### Objective
Return the records from the first line through the line containing "COL = scene.collection", and leave out the pictures.

### Record extracts
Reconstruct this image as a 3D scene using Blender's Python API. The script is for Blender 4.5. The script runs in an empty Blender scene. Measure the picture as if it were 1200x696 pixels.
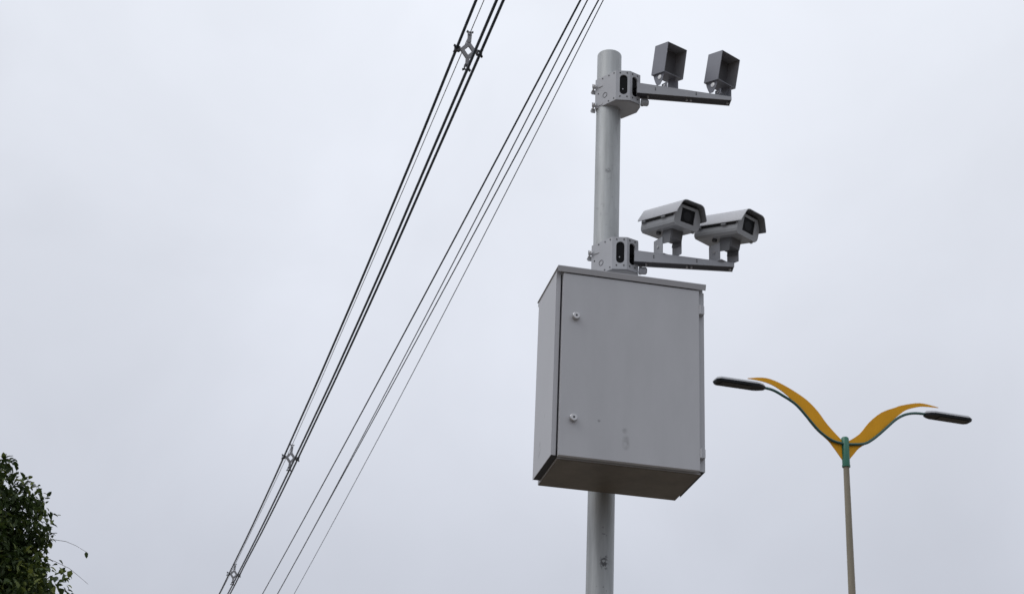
import bpy, bmesh, math, random
from mathutils import Vector, Matrix
R = math.radians
random.seed(7)
scene = bpy.context.scene
COL = scene.collection

# ------------------------------------------------------------------ camera
F_PX, PITCH, ROLL, EYE = 1996.15, R(25.2134), R(2.5416), 1.6
cam_d = bpy.data.cameras.new('camera')
cam_d.sensor_fit = 'HORIZONTAL'
cam_d.sensor_width = 36.0
cam_d.lens = 36.0 * F_PX / 1200.0
cam_d.clip_start = 0.05
cam_d.clip_end = 3000
cam_d.dof.use_dof = True
cam_d.dof.focus_distance = 7.9
cam_d.dof.aperture_fstop = 13
cam = bpy.data.objects.new('camera', cam_d)
COL.objects.link(cam)
Fw = Vector((0, math.cos(PITCH), math.sin(PITCH)))
U0 = Vector((0, -math.sin(PITCH), math.cos(PITCH)))
R0 = Vector((1, 0, 0))
Rt = R0 * math.cos(ROLL) + U0 * math.sin(ROLL)
Up = -R0 * math.sin(ROLL) + U0 * math.cos(ROLL)
M = Matrix((Rt, Up, -Fw)).transposed().to_4x4()
M.translation = (0, 0, EYE)
cam.matrix_world = M
scene.camera = cam

# ------------------------------------------------------------------ world: overcast sky
SUN_AZ = R(-112)      # measured from +Y towards +X: the brighter side of the cloud cover is to the left
SUN_EL = R(54)
w = bpy.data.worlds.new('World')
scene.world = w
w.use_nodes = True
nt = w.node_tree
nt.nodes.clear()
N = nt.nodes.new
out = N('ShaderNodeOutputWorld')
bg = N('ShaderNodeBackground')
bg.inputs['Strength'].default_value = 0.1
sky = N('ShaderNodeTexSky')
sky.sky_type = 'NISHITA'
sky.sun_disc = False
sky.sun_elevation = SUN_EL
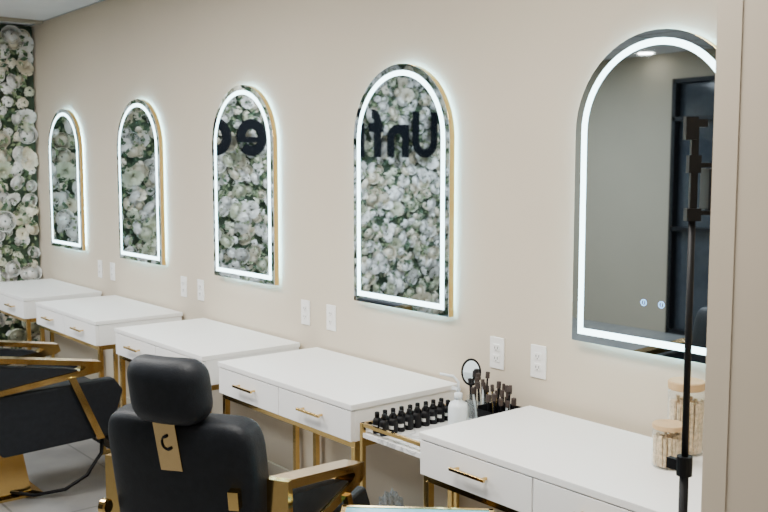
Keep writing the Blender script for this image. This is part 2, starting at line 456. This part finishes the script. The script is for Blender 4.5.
VAR=[ball_rose(),open_rose(),hydrangea()]
FY0=-5.0
fw=empty('flower_wall','dense wall of white and cream artificial flowers with greenery','flower wall',(XL,-2.5,0))
G().box(0,.05,-2.5,2.495,0,ZC-.01).obj('foliage_panel',M_moss,fw)
sp=.106; fl=[]
row=0; z=.05
while z<ZC-.03:
    y=-.04-(.5*sp if row%2 else 0)
    while y>FY0+.03:
        fl.append((y+rng.uniform(-.036,.036),z+rng.uniform(-.036,.036))); y-=sp
    z+=sp*.84; row+=1
fl.sort(key=lambda p:-p[0])
PM=[M_f1,M_f2,M_f3]
def xf(V,R,tilt):
    Rm=np.array(Matrix.Rotation(tilt[2],3,'X')@Euler((0,math.pi/2+tilt[0],tilt[1])).to_matrix())
    return (V*R)@Rm.T
allV=[];allF=[];allM=[];off=0
for i,(y,z) in enumerate(fl):
    vk=rng.choice(3,p=[.50,.22,.28])
    R=rng.uniform(.038,.076) if vk==0 else (rng.uniform(.042,.080) if vk==1 else rng.uniform(.045,.075))
    tl=(rng.uniform(-.6,.6),rng.uniform(-.6,.6),rng.uniform(0,6.28))
    mi=rng.choice(3,p=[.54,.30,.16]); x=rng.uniform(.045,.085)
    z=min(max(z,.10),ZC-.10)
    V=xf(VAR[vk][0],R,tl)
    y=min(y,-.006-V[:,1].max())
    loc=np.array([x,y+2.5,z])
    if i<100:
        mesh_obj('flower',V,VAR[vk][1],PM[mi],fw,loc=tuple(loc),smooth=(vk<2))
    else:
        allV.append(V+loc); allF+= [tuple(a+off for a in f) for f in VAR[vk][1]]; allM+=[mi]*len(VAR[vk][1]); off+=len(V)
o=mesh_obj('flower_mass',np.concatenate(allV).tolist(),allF,None,fw,smooth=True,mats=PM,mi=allM); o['kind']='stuff'
V=[];F=[];MI=[]
for i in range(8500):
    L=rng.uniform(.03,.07)
    y=rng.uniform(FY0+.06,-.012-L)+2.5; z=rng.uniform(.06,ZC-.1); x=rng.uniform(.05,.11)
    w=L*.26; a=rng.uniform(0,6.28); lift=rng.uniform(.1,.8)
    d=Vector((math.sin(lift)*.8,math.cos(a)*math.cos(lift),math.sin(a)*math.cos(lift))); s=Vector((0,-math.sin(a),math.cos(a)))
    p=Vector((x,y,z)); n=Vector((1,0,0)); b=len(V)
    V+=[tuple(p),tuple(p+d*L*.5+s*w+n*.008),tuple(p+d*L*.5),tuple(p+d*L*.5-s*w+n*.008),tuple(p+d*L)]
    F+=[(b,b+1,b+2),(b,b+2,b+3),(b+1,b+4,b+2),(b+2,b+4,b+3)]; MI+=[int(rng.rand()<.5)]*4
o=mesh_obj('leaf_mass',V,F,None,fw,mats=[M_leaf1,M_leaf2],mi=MI); o['kind']='stuff'
# lettering: bold rounded sans strokes
S=.088; CH=.47; XH=.33; T=.012
def arcp(cx,cz,r,a0,a1,n=16,rz=None):
    return [(cx+r*math.cos(math.radians(a0+(a1-a0)*i/n)),cz+(rz or r)*math.sin(math.radians(a0+(a1-a0)*i/n))) for i in range(n+1)]
def glyph(ch,y0):
    g=[]
    h=S/2
    if ch=='U':
        w=.34; r=(w-S)/2; g=[[(h,CH)]+arcp(w/2,h+r,r,180,360)+[(w-h,CH)]]
    elif ch=='n':
        w=.28; r=(w-S)/2; g=[[(h,0),(h,XH)],arcp(w/2,XH-h-r,r,180,0)+[(w-h,0)]]
    elif ch=='f':
        w=.19; g=[[(.075,0)]+arcp(.075+.07,CH-h-.07,.07,180,88),[(.0,XH-.04),(.18,XH-.04)]]
    elif ch=='i':
        w=.088; g=[[(h,0),(h,XH)],[(h,CH-.085),(h,CH)]]
    elif ch=='l':
        w=.088; g=[[(h,0),(h,CH)]]
    elif ch=='t':
        w=.19; g=[[(.075,CH-.04)]+arcp(.075+.07,h+.07,.07,180,272),[(.0,XH-.04),(.18,XH-.04)]]
    elif ch=='e':
        w=.31; rx=(w-S)/2; rz=(XH-S)/2; g=[arcp(w/2,XH/2,rx,0,318,26,rz),[(h,XH/2-.02),(w-h+.036,XH/2-.02)]]
    elif ch=='r':
        w=.18; g=[[(h,0),(h,XH)],arcp(h+.11,XH-h-.11,.11,180,92)]
    elif ch=='d':
        w=.31; rx=(w-S)/2; rz=(XH-S)/2; g=[arcp(w/2,XH/2,rx,0,360,28,rz),[(w-h,0),(w-h,CH)]]
    return w,[[(p[0]+y0,p[1]) for p in q] for q in g]
gg=G(); yy=0; k=0
for ch in 'Unfiltered':
    w,st=glyph(ch,yy)
    for q in st:
        k+=1; thin=.05 if ch=='e' and len(q)==2 else S
        gg.ribbon(q,thin,0,T+.0004*(k%3))
    yy+=w+.052
lo=gg.obj('wall_lettering',M_letter,loc=(-7.232,-4.165,1.71))
tag(lo,'bold black raised lettering mounted on the flower wall','sign')

# ---------------- salon chairs ----------------
def pad(name,parent,w,d,h,loc,rot=(0,0,0),round_=.04,curve=0,taper=0,m=None,rz=None):
    bm=bmesh.new(); bmesh.ops.create_cube(bm,size=2)
    bmesh.ops.subdivide_edges(bm,edges=bm.edges[:],cuts=9,use_grid_fill=True)
    r=round_; rd=min(r,d/2); rh=rz if rz else min(r,h/2); rw=rz if rz else min(r,w/2)
    for v in bm.verts:
        x,y,z=v.co
        P=Vector((x*w/2,y*d/2,z*h/2)); c=Vector((max(-w/2+rw,min(w/2-rw,P.x)),max(-d/2+rd,min(d/2-rd,P.y)),max(-h/2+rh,min(h/2-rh,P.z))))
        q=P-c
        if q.length>1e-6:
            e_=Vector((q.x/rw,q.y/rd,q.z/rh)); m_=max(abs(e_.x),abs(e_.y),abs(e_.z)); L=e_.length
            if L>0: q*= m_/L
        P=c+q
        P.x*=1-taper*(P.z/h+.5)
        P.y+= curve*((2*P.x/w)**2)
        v.co=P
    me=bpy.data.meshes.new(name); bm.to_mesh(me); bm.free(); me.materials.append(m or M_black)
    me.polygons.foreach_set('use_smooth',[True]*len(me.polygons))
    o=bpy.data.objects.new(name,me); link(o,parent); o.location=loc; o.rotation_euler=rot
    s=o.modifiers.new('s','SUBSURF'); s.levels=1; s.render_levels=1
    return o
def chair():
    e=empty('salon_chair','black leather salon chair with headrest and angular gold arms','salon chair',group='black and gold salon chairs')
    py=-.12
    G().lathe([(.17,0),(.17,.012),(.12,.02)],cy=py,n=4,a0=math.pi/4).obj('base_plate',M_gold,e)
    G().lathe([(.115,.02),(.075,.27)],cy=py,n=4,a0=math.pi/4).obj('pedestal',M_gold,e)
    G().tube([(.08,py,.03),(.16,-.05,.02),(.22,.06,.04),(.24,.15,.10),(.23,.22,.20),(.20,.24,.33)],.009,8).obj('foot_bar',M_blackm,e,smooth=True)
    G().box(-.15,.15,-.22,.15,.2701,.31).obj('seat_plate',M_blackm,e)
    pad('seat',e,.46,.56,.22,(0,.03,.42),round_=.04)
    pad('backrest',e,.465,.115,.55,(0,-.295,.685),rot=(math.radians(10),0,0),round_=.035,curve=.02,taper=.0,rz=.06)
    pad('headrest',e,.235,.10,.18,(0,-.390,1.03),rot=(math.radians(10),0,0),round_=.045,curve=.02,rz=.055)
    t=math.radians(10)
    pl=G().box(-.034,.034,-.006,.0,-.080,.080).obj('headrest_bracket',M_goldp,e,loc=(0,-.387,.893),rot=(t,math.radians(-3),0),bevel=.001)
    arc=[(.014*math.cos(a),-.008,.018*math.sin(a)) for a in [math.radians(110+ k*14) for k in range(13)]]
    G().tube(arc,.0022,6).tube([arc[0],(.005,-.008,.020)],.0045,6).tube([arc[-1],(.012,-.008,-.014)],.0045,6).obj('emblem',M_blackp,pl)
    G().box(-.014,.014,-.012,.020,-.026,.026).obj('badge',M_gold,e,loc=(.185,-.362,.755),rot=(t,0,math.radians(10)),bevel=.001)
    for s in (-1,1):
        xa=s*.262
        out=[(-.28,.585),(-.28,.79),(-.255,.79),(.205,.70),(.215,.66),(.19,.645)]
        inn=[(-.255,.615),(-.255,.765),(-.25,.763),(.13,.690),(.14,.680),(.12,.668)]
        arm=G().band(out,inn,xa-.034,xa+.034,axis='x').obj('armrest',M_gold,e)
        G().prism([(-.2545,.616),(-.2545,.745),(.06,.685),(.11,.669)],'x',xa-.026,xa+.026).obj('arm_panel',M_black,arm)
        G().prism([(.06,.64),(.09,.64),(.21,.30),(.178,.30)],'x',xa+s*.036-.008,xa+s*.036+.008).obj('arm_post',M_gold,arm)
        G().prism([(-.30,.585),(.27,.60),(.31,.53),(.25,.30),(-.20,.28),(-.30,.40)],'x',s*.245-.03,s*.245+.03).obj('side_panel',M_black,e,bevel=.012,seg=3)
        G().lathe([(.018,-.012),(.022,-.008),(.022,.008),(.018,.012)],n=20).obj('hinge_knob',M_gold,e,loc=(s*.262,-.325,.66),rot=(0,math.pi/2,0))
    G().tube([(-.16,.22,.33),(-.16,.35,.16),(-.16,.38,.14),(.16,.38,.14),(.16,.35,.16),(.16,.22,.33)],.012,8).obj('footrest',M_blackm,e)
    G().box(-.14,.14,.32,.42,.150,.158).obj('foot_plate',M_blackp,e)
    return e
c0=chair(); c0.location=(-2.378,-1.112,0); c0.rotation_euler=(0,0,math.radians(28))
c1=copy_thing(c0,'salon_chair',(-4.66,-1.0,0),math.radians(0),label='low-backed black leather salon chair with angular gold arms',skip=('headrest','headrest_bracket','badge'))
c1.scale=(1.1,1.15,.95)
for ch in c1.children:
    if ch.name.startswith('backrest'): ch.scale=(1,1,.74); ch.location.z=.58

# clear plastic bag on the floor under the desk
bm=bmesh.new(); bmesh.ops.create_icosphere(bm,subdivisions=4,radius=1)
for v in bm.verts:
    k=1+.14*math.sin(v.co.x*7+v.co.y*9)*math.cos(v.co.z*8+v.co.x*5)+.06*math.sin(v.co.z*23+v.co.y*17)
    t=max(0,v.co.z); v.co=Vector((v.co.x*.10*k*(1-.45*t),v.co.y*.075*k*(1-.45*t),v.co.z*.13*k))
mn=min(v.co.z for v in bm.verts)
for v in bm.verts: v.co.z-=mn
me=bpy.data.meshes.new('plastic_bag'); bm.to_mesh(me); bm.free(); me.materials.append(M_plastic)
o=bpy.data.objects.new('plastic_bag',me); COL.objects.link(o); o.location=(-2.87,-.14,0); tag(o,'crumpled clear plastic bag on the floor under the desk','plastic bag')

# ---------------- lights ----------------
def downlight(x,y):
    e=empty('ceiling_downlight','round recessed ceiling downlight with white trim','ceiling light',(x,y,ZC),group='recessed ceiling downlights')
    G().lathe([(.095,-.006),(.10,-.001),(.072,-.0005),(.072,-.006)],n=32,cap=False).obj('trim_ring',M_plate,e)
    G().lathe([(.071,-.010),(.071,-.001)],n=24).obj('lens',M_lamp,e)
    return e
dl=downlight(-5.42,-5.20)
for p in ((-3.6,-5.20),(-1.8,-5.20)): copy_thing(dl,'ceiling_downlight',(p[0],p[1],ZC))
def area(x,y,z,sx,sy,P,col,rot=(0,0,0)):
    l=bpy.data.lights.new('ceiling_or_fill_light','AREA'); l.shape='RECTANGLE'; l.size=sx; l.size_y=sy; l.energy=P; l.color=col
    o=bpy.data.objects.new('ceiling_or_fill_light',l); COL.objects.link(o); o.location=(x,y,z); o.rotation_euler=rot
    return o
area(-6.2,-2.2,ZC-.03,1.2,.6,70,(.97,.98,1))
area(-3.9,-1.7,ZC-.03,1.2,.6,78,(1,.98,.94))
area(-1.7,-1.5,ZC-.03,1.2,.6,74,(1,.97,.91))
area(-5.8,-3.7,ZC-.03,1.2,.6,100,(.82,.92,1))  # added fill lamp, brightens the flower wall and its mirror reflections
area(.6,-2.6,ZC-.03,1.6,1.2,26,(1,.96,.89))
w=bpy.data.worlds.new('w'); scene.world=w; w.use_nodes=True
w.node_tree.nodes['Background'].inputs[0].default_value=(.8,.9,1,1); w.node_tree.nodes['Background'].inputs[1].default_value=.3

# ---------------- camera ----------------
cam=bpy.data.cameras.new('camera'); co=bpy.data.objects.new('camera',cam); COL.objects.link(co)
co.location=(0,-2.513,1.605); co.rotation_euler=(math.radians(90-5.41),0,math.radians(50.87))
cam.sensor_width=36; cam.lens=43.6; cam.clip_start=.05
cam.dof.use_dof=True; cam.dof.focus_distance=2.8; cam.dof.aperture_fstop=9
scene.camera=co
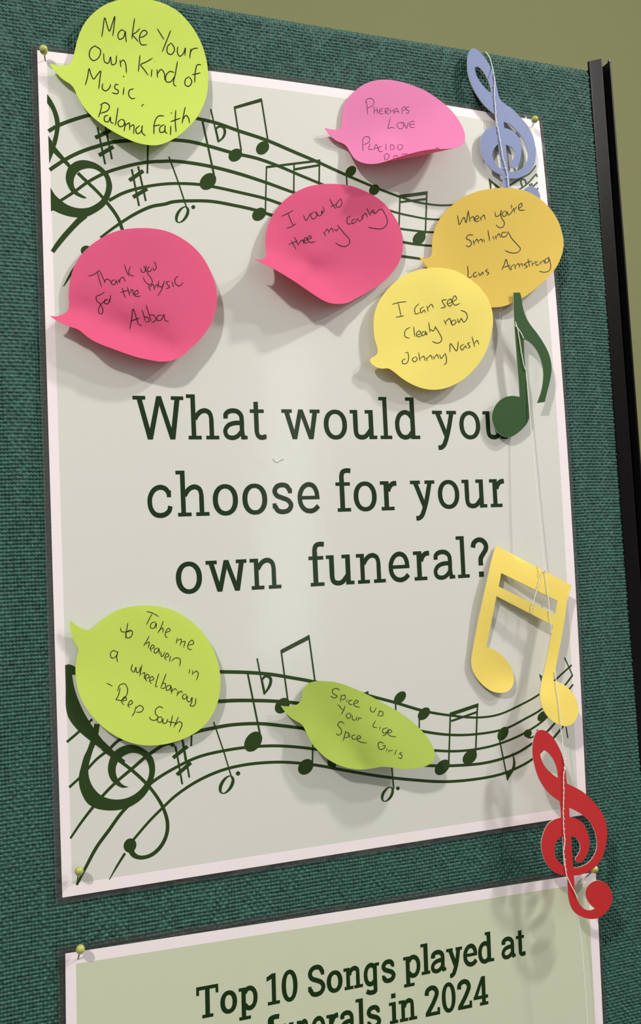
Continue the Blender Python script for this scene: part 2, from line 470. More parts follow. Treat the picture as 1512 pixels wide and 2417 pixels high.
# ------------------------------------------------------------------ laminated posters
def poster(name, label, hf, frm, bl, br, bt, bb_, field, root_loc, lam):
    root = thing(name, label, 'poster', root_loc)
    xs = sorted(set([0, bl, PW - br, PW] + list(np.linspace(0, PW, 61)))); ys = sorted(set([0, bt, PH - bb_, PH] + list(np.linspace(0, PH, 85))))
    X, Y = np.meshgrid(xs, ys)
    A, B = frm(X.ravel(), -Y.ravel()); H = hf(A, B)
    P = np.stack([A, B, H], 1); nx, ny = len(xs), len(ys)
    F, mi = [], []
    for j in range(ny - 1):
        for i in range(nx - 1):
            a = j * nx + i
            F.append((a, a + nx, a + nx + 1, a + 1))
            cx, cy = (xs[i] + xs[i+1]) / 2, (ys[j] + ys[j+1]) / 2
            mi.append(1 if bl < cx < PW - br and bt < cy < PH - bb_ else 0)
    # a sheet with a back face
    n = len(P); Bk = P.copy(); Bk[:, 2] -= 0.25
    nf = len(F)
    F2 = F + [tuple(i + n for i in reversed(t)) for t in F]; mi2 = mi + [0] * nf
    rim = [j * nx for j in range(ny)] + [(ny - 1) * nx + i for i in range(1, nx)] + [j * nx + nx - 1 for j in range(ny - 2, -1, -1)] + [i for i in range(nx - 2, 0, -1)]
    R_ = len(rim); VV = np.vstack([P, Bk, P[rim], Bk[rim]])
    for q in range(R_):
        a, b = 2 * n + q, 2 * n + (q + 1) % R_
        F2.append((b, a, a + R_, b + R_)); mi2.append(0)
    o = link('printed_sheet', wv(VV), F2, [M_border, field], root, smooth=False, midx=mi2)
    o.data.polygons.foreach_set('use_smooth', np.array([True] * (2 * nf) + [False] * (len(F2) - 2 * nf)))
    # clear film margin
    l, r, t, b = lam; m = 60
    def edge(l, r, t, b):
        c = [(-l, t), (PW + r, t), (PW + r, -PH - b), (-l, -PH - b)]
        out = []
        for i in range(4):
            p, q = np.array(c[i]), np.array(c[(i + 1) % 4])
            out += [p + (q - p) * k / m for k in range(m)]
        return np.array(out)
    Ei, Eo = edge(-0.02, -0.02, -0.02, -0.02), edge(l, r, t, b)
    # rounded film corners
    V, F = [], []
    for E, dz in ((Ei, -0.12), (Eo, -0.12)):
        A, B = frm(E[:, 0], E[:, 1]); H = hf(A, B) + dz
        V.append(np.stack([A, B, H], 1))
    n = len(Ei); V = np.vstack(V)
    for i in range(n):
        j = (i + 1) % n
        F.append((i, i + n, j + n, j))
    V2 = V.copy(); V2[:, 2] -= 0.1
    F = F + [tuple(q + 2 * n for q in reversed(t)) for t in F] + [(i + n, i + 3*n, (i+1) % n + 3*n, (i+1) % n + n) for i in range(n)]
    link('laminate_margin', wv(np.vstack([V, V2])), F, M_film, root)
    return root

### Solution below
Reconstruct this image as a 3D scene using Blender's Python API. The script is for Blender 4.5. The script runs in an empty Blender scene. Measure the picture as if it were 1200x696 pixels.
import bpy, bmesh, math, random
from mathutils import Vector, Matrix
R = math.radians
random.seed(7)
scene = bpy.context.scene
COL = scene.collection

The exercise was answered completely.